Oleh: Ummu Fatimah, S.Pd.
Linimasanews.id—Pengungsi Rohingya kembali masuk ke daratan Aceh, tepatnya di Gampong Meunasah Asan, Kecamatan Madat, Aceh Timur, Kamis (31/10). Rombongan pengungsi Rohingya ini semuanya berjumlah 96 orang, terdiri dari 37 laki-laki, 46 perempuan, dan tujuh anak-anak. Namun enam orang meninggal dunia karena diduga tenggelam saat dipaksa turun di pantai Meunasah Asan oleh sindikat penyelundup manusia (merdeka.com, 31/10/2024).
Sungguh mengenaskan nasib muslim Rohingya, hingga saat ini belum ada kepastian. Mereka tidak punya kewarganegaraan. Setelah diusir dari tempat tinggal mereka, mereka harus terombang-ambing di lautan dengan bekal makan dan minum seadanya untuk mencari suaka. Namun, ketika berusaha mendarat di negeri muslim lainnya, termasuk di Indonesia, mereka justru mendapatkan penolakan. Narasi kebencian sering ditujukan kepada mereka. Mirisnya, dunia yang telah menyaksikan penderitaan muslim Rohingya justru diam seribu bahasa.
Sesungguhnya persoalan Rohingya adalah persoalan umat Islam. Namun, hal ini diabaikan oleh umat Islam terutama penguasa negeri-negeri muslim. Mereka menganggap persoalan muslim rohingya adalah persoalan negara lain. Akhirnya, setiap wilayah negeri-negeri muslim merasa tidak bertanggung jawab untuk memberikan perlindungan kepada muslim Rohingya. Sungguh, sikap seperti ini tidak pernah diajarkan Islam.
Islam mengajarkan bahwa hubungan antara satu muslim dengan muslim lainnya adalah hubungan saudara. Seorang saudara tentu tidak akan membiarkan saudaranya mengalami keterpurukan. Mereka tentu akan memberikan perlindungan terbaik hingga saudaranya terhindar dari bahaya dan terjamin keselamatannya.

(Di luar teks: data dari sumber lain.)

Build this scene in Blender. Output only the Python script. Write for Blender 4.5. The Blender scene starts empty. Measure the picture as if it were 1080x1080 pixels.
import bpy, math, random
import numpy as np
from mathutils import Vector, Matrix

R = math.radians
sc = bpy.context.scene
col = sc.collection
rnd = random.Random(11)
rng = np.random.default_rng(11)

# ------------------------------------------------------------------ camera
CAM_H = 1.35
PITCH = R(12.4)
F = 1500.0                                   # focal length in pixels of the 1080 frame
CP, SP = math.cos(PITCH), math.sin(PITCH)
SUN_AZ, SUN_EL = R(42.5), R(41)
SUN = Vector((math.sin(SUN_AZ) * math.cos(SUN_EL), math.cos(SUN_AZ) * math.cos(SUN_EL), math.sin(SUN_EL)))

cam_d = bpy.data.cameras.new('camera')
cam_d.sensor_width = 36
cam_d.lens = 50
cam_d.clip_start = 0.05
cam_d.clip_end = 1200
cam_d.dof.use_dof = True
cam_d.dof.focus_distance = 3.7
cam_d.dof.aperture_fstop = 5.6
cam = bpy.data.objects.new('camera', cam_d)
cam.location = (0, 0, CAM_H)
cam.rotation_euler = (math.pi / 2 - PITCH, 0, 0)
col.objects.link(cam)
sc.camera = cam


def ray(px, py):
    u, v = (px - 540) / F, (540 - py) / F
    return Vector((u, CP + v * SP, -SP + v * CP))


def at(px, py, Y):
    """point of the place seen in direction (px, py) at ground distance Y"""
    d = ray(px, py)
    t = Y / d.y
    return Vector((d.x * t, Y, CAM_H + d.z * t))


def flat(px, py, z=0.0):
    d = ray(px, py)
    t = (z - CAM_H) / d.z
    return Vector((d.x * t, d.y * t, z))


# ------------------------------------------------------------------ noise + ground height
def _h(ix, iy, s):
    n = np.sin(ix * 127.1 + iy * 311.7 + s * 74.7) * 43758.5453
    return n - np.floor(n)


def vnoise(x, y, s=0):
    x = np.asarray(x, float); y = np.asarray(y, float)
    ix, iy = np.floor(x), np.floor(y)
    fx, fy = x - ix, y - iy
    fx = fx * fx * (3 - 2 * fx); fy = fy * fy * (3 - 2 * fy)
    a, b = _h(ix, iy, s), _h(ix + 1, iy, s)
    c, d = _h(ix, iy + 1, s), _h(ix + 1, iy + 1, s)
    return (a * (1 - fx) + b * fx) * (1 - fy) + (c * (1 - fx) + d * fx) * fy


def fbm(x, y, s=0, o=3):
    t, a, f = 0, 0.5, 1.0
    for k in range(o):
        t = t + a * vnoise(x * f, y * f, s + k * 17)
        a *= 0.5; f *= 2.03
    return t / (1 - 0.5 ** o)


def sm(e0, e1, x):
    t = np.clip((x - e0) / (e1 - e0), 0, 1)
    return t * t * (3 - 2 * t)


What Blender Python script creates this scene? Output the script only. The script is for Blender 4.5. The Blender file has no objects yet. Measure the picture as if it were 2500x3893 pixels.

Bukan hanya diibaratkan sebagai saudara, Islam juga menyatakan bahwa kaum muslim bagaikan satu tubuh. Perumpamaan orang-orang beriman dalam hal saling mencintai, mengasihi, dan saling berempati bagaikan satu tubuh. Jika salah satu anggota tubuhnya merasakan sakit maka seluruh tubuh kainnya juga ikut merasakannya.
Persaudaraan seakidah lebih erat dibandingkan persaudaraan karena ikatan lainnya. Namun, ikatan akidah yang seharusnya mengikat kaum muslimin hari ini tampaknya sudah hilang. Jika ditelaah dan dikaji lenyapnya ikatan akidah ini disebabkan oleh hadirnya sekat nasionalisme yang memisahkan satu negeri muslim dengan negeri muslim lainnya.
Sejak institusi pemersatu kaum muslim, Khilafah Islamiyah runtuh di tahun 1924, tidak ada lagi perisai atau pelindung kaum muslim. Sejak saat itu, penjajah Barat membagi-bagi wilayah Islam dan menguasainya hingga mengaturnya dengan sistem aturan Barat kapitalisme demokrasi. Di mana hukum-hukum internasional yang lahir dari sistem kapitalisme sama sekali tidak memberi harapan akan kebaikan umat Islam.
Meski sudah ada konvensi Internasional tentang penanganan pengungsi, persoalan pengungsi Rohingya tidak juga terselesaikan. Padahal dahulu, saat kaum muslim masih hidup di bawah naungan Khilafah, tidak ada seorang muslim pun yang dibiarkan oleh khalifah terancam keselamatannya. Bahkan khalifah siap mengerahkan pasukannya hanya untuk melindungi satu jiwa warganya atau melindungi kehormatan seorang wanita. Oleh karena itu, tidak ada jalan lain untuk menyelamatkan saudara muslim kita, Rohingya, dan muslim di negeri-negeri lainnya seperti Palestina atau Suriah kecuali umat Islam memiliki institusi yang menyatukan dan memberikan perlindungan.
Kembalinya persatuan kaum muslim dalam naungan Khilafah sungguh akan menyatukan umat Islam di bawah penerapan aturan Islam kaffah. Khalifah sebagai pemimpin umat Islam akan menjalankan perannya sebagai perisai. Khilafah akan membela dan melindungi hak-hak kaum muslim Rohingya dan muslim lainnya yang tertindas, memberikan sanksi tegas kepada siapa saja berlaku zalim. Jaminan keselamatan nyawa, harta, dan kehormatan akan didapatkan. Umat merasakan kedamaian dan kesejahteraan.